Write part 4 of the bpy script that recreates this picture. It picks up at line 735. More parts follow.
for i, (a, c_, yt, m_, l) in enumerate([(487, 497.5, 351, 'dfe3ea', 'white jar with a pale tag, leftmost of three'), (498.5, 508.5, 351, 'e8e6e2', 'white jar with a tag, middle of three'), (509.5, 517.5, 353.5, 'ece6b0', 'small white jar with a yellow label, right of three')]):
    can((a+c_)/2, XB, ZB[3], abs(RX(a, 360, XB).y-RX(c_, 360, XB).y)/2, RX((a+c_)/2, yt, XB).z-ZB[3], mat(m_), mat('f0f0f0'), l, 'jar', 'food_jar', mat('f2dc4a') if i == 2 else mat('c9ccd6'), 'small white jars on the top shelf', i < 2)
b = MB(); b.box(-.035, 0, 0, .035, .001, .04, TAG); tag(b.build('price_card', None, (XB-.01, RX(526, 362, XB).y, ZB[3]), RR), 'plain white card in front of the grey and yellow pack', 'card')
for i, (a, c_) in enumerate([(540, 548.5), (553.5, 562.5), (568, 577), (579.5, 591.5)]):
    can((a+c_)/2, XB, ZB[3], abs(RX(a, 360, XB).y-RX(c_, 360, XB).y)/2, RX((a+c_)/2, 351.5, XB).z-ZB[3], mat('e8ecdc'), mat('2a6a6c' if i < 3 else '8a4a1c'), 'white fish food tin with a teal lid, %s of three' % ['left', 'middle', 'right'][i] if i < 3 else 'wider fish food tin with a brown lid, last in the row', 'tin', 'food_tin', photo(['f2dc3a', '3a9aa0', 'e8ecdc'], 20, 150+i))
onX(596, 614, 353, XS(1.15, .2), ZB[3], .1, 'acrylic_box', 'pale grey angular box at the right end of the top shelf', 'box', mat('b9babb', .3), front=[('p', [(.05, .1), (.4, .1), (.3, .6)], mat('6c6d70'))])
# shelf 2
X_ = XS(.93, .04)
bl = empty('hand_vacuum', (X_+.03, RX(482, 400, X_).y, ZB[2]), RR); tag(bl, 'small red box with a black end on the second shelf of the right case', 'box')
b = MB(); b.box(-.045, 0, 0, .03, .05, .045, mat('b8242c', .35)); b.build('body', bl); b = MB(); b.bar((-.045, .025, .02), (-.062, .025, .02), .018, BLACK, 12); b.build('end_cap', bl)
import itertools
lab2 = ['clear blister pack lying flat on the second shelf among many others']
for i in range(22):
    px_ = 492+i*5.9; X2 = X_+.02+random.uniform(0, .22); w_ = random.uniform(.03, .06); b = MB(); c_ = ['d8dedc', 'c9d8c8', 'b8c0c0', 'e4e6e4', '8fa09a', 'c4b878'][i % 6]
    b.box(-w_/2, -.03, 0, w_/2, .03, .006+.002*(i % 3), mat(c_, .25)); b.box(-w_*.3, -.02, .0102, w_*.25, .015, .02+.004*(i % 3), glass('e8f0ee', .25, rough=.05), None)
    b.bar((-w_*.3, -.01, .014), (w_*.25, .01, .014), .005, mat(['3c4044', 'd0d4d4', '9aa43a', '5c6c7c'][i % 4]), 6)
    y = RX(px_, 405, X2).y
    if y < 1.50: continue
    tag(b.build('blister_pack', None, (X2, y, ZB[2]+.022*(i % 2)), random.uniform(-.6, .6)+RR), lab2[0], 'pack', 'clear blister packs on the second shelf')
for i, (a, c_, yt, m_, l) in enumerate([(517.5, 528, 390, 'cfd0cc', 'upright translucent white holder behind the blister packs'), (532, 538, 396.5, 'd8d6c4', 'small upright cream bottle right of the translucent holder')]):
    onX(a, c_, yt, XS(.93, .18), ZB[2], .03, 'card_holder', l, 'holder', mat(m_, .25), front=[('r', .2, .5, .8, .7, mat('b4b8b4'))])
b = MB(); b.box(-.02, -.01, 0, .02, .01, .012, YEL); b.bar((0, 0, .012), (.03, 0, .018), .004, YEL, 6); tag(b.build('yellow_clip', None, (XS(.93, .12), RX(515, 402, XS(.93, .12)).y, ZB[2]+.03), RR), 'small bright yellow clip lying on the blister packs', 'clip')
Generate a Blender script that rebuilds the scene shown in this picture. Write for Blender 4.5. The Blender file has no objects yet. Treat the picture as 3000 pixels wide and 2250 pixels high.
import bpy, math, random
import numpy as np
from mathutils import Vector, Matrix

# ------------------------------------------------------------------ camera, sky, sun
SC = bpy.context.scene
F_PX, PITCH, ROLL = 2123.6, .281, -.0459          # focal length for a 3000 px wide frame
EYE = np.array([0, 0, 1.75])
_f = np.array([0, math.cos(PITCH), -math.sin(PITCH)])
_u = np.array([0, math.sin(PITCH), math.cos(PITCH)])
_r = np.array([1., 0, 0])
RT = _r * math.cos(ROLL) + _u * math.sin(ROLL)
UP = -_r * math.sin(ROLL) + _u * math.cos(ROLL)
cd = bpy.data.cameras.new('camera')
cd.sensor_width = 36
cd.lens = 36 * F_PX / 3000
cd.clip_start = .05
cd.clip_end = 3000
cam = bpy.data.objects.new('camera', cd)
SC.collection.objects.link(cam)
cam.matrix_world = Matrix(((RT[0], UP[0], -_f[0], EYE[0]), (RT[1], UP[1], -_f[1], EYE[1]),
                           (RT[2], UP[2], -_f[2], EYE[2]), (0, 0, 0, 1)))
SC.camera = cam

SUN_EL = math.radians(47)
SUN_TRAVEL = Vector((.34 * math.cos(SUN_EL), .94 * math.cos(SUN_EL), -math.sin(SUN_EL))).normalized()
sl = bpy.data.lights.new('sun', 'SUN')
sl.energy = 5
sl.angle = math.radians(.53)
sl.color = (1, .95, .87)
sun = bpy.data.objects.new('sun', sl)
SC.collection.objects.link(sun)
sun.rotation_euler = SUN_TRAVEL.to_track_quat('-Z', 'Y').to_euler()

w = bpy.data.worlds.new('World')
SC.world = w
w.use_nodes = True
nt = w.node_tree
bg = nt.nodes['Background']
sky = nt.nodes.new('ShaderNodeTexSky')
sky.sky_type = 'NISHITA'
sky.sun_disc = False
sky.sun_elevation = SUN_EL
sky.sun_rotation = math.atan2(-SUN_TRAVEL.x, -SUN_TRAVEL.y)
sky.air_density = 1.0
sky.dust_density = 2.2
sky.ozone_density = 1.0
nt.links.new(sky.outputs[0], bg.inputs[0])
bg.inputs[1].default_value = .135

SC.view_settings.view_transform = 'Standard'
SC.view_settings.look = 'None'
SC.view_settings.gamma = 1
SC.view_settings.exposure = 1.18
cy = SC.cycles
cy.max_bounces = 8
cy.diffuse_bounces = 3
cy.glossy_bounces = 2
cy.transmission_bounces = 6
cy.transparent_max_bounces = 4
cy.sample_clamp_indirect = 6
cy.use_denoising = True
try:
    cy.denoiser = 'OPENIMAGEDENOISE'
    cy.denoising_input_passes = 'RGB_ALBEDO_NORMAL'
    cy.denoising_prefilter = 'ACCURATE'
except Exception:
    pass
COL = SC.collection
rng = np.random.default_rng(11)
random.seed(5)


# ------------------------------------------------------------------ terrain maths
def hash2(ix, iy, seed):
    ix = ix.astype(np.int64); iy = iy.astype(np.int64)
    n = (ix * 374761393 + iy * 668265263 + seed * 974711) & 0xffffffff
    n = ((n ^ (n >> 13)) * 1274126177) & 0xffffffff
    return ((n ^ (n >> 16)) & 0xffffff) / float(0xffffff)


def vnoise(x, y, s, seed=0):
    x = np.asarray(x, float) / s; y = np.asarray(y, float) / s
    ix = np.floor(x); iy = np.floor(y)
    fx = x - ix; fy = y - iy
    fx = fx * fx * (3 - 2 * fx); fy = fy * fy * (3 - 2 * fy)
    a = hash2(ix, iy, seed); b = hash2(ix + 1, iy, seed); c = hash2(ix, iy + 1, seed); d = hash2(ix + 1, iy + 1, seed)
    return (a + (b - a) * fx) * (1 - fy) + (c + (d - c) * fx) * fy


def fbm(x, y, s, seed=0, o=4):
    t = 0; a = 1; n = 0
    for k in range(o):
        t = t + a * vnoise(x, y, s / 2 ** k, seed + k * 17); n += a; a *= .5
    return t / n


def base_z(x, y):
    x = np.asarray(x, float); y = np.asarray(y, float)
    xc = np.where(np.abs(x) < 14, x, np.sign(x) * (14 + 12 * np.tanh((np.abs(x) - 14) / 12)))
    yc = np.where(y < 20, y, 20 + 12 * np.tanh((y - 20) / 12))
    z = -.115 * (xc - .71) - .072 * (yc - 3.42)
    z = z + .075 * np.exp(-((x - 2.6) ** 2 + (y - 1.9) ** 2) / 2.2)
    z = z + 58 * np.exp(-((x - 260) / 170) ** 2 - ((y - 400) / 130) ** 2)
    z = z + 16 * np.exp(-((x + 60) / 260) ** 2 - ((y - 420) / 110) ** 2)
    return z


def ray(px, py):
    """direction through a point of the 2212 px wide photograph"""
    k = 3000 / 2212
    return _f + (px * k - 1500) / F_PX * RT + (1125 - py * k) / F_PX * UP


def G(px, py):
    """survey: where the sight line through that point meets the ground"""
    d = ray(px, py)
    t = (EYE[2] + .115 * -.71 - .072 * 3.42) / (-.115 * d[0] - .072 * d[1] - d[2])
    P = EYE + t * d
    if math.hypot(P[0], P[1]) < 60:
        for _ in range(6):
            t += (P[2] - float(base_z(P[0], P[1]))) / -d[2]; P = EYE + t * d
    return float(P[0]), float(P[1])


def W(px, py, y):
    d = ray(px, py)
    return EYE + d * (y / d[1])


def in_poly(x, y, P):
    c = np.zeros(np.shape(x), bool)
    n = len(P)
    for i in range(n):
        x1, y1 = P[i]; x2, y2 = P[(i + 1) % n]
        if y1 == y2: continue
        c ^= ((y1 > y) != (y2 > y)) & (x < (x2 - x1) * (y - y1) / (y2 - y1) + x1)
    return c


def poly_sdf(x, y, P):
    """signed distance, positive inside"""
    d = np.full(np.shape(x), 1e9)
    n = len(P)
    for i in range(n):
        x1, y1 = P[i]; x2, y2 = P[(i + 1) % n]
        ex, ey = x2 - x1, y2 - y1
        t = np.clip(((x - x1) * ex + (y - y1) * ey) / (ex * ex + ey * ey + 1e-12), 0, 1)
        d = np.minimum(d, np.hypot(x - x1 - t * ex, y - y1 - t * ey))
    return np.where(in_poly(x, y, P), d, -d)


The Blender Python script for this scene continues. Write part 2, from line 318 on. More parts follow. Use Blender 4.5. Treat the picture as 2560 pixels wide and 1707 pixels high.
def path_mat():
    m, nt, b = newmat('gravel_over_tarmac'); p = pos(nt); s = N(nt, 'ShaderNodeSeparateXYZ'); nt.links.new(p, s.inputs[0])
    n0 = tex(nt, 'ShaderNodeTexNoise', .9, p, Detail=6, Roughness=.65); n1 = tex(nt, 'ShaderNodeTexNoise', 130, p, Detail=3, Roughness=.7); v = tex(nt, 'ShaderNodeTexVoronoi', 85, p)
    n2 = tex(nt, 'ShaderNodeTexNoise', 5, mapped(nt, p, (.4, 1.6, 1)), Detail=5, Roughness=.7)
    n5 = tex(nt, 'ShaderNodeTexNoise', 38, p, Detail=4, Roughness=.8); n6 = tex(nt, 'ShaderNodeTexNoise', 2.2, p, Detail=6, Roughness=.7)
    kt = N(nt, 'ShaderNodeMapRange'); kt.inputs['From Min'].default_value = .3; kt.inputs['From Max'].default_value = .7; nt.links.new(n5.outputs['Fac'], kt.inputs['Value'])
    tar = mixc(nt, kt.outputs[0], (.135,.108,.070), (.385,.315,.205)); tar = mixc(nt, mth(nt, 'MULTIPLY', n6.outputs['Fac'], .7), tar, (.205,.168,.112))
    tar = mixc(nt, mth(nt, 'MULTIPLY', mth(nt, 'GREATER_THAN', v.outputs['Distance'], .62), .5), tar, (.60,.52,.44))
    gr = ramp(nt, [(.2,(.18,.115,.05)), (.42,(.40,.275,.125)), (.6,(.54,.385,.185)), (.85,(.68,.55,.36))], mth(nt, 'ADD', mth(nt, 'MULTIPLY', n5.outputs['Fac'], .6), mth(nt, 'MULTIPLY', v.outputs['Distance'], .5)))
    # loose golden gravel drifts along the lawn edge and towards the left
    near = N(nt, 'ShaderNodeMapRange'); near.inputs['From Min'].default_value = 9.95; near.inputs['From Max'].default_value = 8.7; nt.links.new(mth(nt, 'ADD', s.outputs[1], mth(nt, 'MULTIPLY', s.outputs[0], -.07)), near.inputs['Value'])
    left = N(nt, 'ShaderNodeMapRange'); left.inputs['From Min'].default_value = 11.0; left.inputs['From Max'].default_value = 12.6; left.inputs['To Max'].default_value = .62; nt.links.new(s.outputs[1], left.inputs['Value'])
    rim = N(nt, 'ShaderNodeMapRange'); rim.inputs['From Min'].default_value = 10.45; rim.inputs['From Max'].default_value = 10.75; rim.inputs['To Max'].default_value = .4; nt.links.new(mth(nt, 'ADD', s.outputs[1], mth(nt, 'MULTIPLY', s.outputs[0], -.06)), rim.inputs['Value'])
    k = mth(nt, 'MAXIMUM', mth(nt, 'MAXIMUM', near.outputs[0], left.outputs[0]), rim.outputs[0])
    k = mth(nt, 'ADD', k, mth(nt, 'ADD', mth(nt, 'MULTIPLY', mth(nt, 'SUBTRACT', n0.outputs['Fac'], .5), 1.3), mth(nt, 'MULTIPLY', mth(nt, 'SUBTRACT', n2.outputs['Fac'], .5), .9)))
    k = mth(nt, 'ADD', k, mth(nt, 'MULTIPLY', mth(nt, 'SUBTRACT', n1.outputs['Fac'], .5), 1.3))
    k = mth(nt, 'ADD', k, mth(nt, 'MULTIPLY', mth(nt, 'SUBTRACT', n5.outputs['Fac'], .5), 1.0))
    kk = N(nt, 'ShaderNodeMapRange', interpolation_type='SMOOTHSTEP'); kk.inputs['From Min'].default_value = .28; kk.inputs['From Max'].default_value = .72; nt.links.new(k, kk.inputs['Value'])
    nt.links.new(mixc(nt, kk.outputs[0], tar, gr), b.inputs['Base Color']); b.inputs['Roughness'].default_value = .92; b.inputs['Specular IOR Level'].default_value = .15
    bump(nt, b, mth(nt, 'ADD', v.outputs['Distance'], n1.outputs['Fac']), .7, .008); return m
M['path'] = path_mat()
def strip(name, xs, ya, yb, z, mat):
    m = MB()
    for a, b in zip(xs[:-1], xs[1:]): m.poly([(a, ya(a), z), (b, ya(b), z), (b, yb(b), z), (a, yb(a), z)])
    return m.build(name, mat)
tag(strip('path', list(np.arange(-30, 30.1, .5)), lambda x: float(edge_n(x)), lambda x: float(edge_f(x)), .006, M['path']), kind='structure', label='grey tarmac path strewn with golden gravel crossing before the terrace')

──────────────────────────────

● **TASK TO CARRY OUT**
Across the data, tally the lines containing "part" and give back the number alone.

● **RESULT OF THIS TASK**
2